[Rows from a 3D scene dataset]
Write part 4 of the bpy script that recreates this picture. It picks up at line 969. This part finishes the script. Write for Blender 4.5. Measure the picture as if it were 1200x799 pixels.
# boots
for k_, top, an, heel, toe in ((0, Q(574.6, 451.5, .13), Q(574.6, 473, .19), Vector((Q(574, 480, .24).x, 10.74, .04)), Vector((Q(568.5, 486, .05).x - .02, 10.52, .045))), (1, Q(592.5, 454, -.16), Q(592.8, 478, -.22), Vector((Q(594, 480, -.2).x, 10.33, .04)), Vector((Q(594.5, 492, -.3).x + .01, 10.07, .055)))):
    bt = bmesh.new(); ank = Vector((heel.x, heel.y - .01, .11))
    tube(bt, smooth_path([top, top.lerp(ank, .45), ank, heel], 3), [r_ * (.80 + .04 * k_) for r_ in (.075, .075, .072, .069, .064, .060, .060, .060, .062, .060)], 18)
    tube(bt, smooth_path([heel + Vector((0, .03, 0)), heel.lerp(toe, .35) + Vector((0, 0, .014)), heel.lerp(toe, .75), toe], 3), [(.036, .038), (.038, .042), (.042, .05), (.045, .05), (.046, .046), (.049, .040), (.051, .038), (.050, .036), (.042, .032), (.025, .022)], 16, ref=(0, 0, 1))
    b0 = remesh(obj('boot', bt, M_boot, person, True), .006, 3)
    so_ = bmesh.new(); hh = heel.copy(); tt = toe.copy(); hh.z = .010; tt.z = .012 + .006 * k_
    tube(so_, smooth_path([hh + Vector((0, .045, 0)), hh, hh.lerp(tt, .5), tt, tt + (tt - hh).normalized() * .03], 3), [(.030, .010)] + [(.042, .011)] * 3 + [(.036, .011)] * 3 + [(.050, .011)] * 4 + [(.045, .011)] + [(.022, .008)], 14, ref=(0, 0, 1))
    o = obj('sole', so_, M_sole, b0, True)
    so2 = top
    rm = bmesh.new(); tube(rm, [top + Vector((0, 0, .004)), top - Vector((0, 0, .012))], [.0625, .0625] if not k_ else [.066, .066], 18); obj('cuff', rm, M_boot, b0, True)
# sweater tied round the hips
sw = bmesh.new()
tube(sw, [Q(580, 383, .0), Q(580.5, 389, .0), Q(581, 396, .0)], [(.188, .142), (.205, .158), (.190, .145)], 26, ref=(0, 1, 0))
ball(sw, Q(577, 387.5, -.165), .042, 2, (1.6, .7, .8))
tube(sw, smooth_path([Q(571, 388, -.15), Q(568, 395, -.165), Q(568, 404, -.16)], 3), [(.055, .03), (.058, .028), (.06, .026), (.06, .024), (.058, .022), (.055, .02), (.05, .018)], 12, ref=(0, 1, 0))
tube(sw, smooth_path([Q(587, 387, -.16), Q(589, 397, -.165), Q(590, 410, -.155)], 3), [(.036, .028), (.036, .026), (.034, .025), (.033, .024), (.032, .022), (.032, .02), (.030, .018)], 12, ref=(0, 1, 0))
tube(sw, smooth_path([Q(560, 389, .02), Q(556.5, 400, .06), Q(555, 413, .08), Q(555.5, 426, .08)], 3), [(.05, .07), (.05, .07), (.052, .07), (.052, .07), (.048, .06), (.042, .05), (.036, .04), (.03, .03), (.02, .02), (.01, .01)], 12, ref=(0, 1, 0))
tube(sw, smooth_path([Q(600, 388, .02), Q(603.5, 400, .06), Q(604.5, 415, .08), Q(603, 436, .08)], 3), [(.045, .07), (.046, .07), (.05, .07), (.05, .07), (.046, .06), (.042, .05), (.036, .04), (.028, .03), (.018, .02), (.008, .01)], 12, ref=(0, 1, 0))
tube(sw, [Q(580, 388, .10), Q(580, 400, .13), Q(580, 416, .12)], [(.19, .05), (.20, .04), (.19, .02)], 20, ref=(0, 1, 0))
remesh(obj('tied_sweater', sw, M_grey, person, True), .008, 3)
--
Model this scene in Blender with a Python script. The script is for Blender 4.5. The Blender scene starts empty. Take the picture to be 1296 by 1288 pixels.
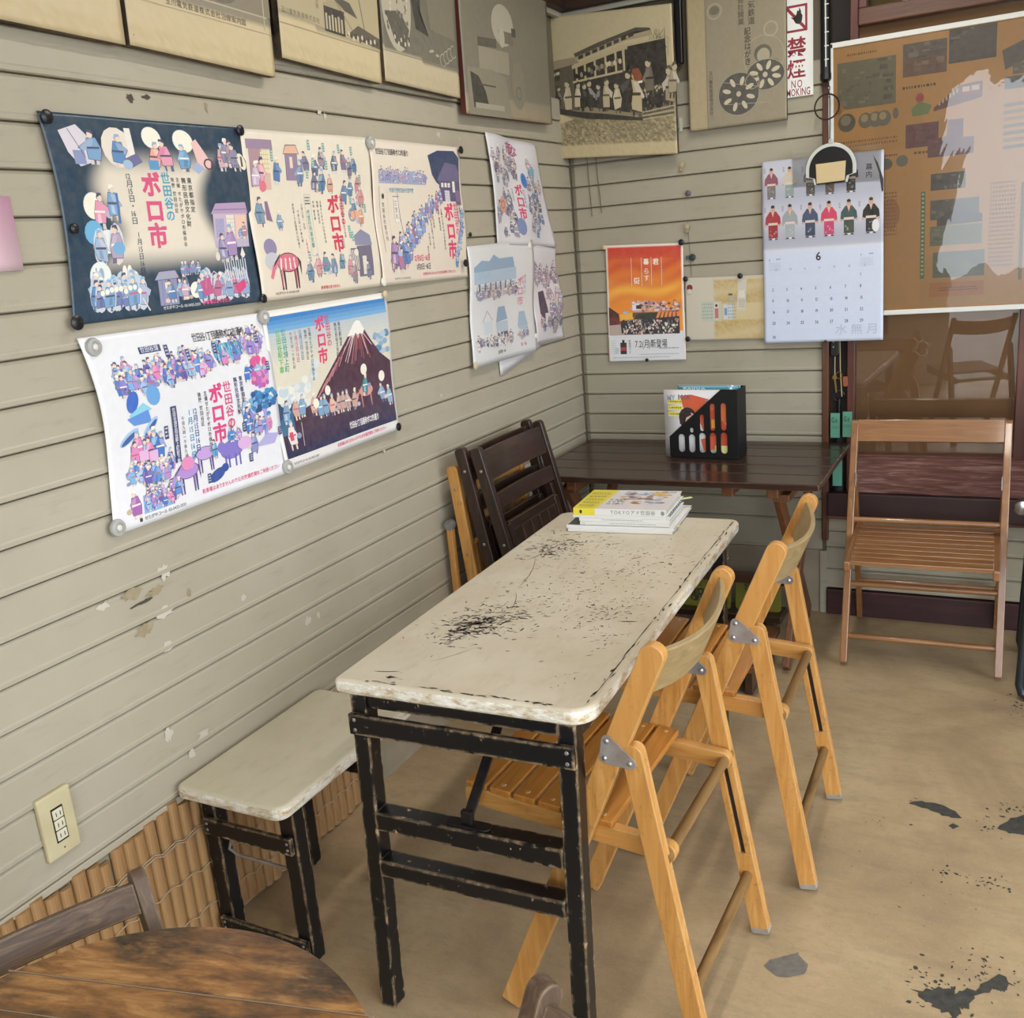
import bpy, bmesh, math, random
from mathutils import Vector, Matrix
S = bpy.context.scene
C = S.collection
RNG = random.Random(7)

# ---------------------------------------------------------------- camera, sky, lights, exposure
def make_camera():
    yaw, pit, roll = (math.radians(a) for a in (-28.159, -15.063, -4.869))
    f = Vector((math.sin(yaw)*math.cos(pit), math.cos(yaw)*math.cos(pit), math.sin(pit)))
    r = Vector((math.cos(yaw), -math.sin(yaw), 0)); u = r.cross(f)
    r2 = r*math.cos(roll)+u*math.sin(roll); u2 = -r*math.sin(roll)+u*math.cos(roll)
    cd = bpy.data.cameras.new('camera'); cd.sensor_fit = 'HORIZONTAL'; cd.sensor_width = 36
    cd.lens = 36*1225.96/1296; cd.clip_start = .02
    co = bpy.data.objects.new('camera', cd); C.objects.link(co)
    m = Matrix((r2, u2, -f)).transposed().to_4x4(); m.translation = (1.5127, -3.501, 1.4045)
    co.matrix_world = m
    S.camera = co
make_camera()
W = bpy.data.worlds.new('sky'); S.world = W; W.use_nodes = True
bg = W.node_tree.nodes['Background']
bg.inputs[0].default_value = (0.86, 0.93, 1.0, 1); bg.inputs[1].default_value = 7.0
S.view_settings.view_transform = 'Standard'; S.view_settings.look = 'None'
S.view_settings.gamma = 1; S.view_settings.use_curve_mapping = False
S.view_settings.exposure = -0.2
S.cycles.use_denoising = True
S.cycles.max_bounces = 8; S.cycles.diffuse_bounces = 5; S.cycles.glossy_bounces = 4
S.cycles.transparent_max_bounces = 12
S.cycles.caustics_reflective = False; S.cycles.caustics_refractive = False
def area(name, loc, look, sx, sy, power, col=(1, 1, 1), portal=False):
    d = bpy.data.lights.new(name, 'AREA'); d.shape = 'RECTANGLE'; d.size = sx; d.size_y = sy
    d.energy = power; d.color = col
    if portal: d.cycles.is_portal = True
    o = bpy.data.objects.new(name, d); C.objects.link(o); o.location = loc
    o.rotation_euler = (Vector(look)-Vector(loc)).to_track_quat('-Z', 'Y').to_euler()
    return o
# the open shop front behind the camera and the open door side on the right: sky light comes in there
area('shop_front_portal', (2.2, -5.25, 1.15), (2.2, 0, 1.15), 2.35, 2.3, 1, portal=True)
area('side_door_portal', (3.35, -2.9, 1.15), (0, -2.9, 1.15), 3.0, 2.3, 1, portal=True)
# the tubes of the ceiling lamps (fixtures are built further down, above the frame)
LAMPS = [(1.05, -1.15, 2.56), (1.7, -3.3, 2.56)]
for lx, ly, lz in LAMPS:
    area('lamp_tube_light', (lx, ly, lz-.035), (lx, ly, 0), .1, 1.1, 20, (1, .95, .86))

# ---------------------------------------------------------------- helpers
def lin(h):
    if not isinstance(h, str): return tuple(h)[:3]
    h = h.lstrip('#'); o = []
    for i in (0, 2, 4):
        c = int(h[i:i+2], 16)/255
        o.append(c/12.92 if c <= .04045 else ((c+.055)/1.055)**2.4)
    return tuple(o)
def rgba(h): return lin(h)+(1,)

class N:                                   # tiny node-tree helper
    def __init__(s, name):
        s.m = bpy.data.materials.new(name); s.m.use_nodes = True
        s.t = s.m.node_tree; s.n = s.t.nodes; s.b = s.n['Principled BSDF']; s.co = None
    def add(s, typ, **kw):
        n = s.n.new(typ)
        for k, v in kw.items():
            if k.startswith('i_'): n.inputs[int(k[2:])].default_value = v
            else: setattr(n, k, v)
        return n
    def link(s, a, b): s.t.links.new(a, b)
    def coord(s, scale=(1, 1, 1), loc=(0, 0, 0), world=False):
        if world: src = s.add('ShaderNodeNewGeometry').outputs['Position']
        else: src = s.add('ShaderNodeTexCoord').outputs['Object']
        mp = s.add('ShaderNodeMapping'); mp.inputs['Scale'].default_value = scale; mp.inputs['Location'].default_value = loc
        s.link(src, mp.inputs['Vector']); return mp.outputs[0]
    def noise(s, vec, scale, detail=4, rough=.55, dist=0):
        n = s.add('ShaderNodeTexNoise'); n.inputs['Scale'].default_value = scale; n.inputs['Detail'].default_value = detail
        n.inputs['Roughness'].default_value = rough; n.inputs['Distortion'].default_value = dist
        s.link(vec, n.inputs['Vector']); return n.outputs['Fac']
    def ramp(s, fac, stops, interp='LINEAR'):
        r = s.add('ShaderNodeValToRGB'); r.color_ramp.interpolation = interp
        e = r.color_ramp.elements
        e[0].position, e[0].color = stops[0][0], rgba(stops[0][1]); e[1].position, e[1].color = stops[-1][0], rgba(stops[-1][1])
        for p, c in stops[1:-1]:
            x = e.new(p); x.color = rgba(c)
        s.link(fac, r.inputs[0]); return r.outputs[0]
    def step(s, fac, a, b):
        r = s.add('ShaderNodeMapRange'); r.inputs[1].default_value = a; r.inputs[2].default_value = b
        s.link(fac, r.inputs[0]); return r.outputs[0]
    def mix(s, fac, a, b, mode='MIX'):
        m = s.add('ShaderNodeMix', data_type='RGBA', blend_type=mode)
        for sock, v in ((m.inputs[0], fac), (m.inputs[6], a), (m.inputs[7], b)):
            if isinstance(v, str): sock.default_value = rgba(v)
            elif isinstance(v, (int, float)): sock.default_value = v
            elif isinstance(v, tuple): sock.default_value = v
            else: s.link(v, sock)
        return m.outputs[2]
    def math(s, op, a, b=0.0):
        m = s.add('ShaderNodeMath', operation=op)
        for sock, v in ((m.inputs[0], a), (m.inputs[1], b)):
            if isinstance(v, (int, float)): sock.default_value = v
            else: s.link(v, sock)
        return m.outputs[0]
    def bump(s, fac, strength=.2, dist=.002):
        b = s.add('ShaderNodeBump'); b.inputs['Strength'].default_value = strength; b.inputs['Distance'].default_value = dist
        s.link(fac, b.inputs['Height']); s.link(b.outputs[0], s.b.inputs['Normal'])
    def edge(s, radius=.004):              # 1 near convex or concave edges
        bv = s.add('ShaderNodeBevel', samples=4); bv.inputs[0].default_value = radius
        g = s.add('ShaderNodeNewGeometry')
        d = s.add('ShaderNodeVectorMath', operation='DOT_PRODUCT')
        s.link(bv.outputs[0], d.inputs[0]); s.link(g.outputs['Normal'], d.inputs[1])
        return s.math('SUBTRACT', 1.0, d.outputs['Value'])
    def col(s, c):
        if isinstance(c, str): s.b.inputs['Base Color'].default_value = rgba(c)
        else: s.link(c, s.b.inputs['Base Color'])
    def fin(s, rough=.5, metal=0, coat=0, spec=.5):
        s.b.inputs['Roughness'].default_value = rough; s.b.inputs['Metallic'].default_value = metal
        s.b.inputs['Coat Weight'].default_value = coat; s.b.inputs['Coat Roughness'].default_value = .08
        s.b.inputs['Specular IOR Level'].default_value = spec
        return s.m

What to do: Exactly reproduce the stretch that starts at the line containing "Model this scene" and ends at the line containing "RNG = random.Random(7)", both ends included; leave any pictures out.

Complete answer:
Model this scene in Blender with a Python script. The script is for Blender 4.5. The Blender scene starts empty. Take the picture to be 1296 by 1288 pixels.
import bpy, bmesh, math, random
from mathutils import Vector, Matrix
S = bpy.context.scene
C = S.collection
RNG = random.Random(7)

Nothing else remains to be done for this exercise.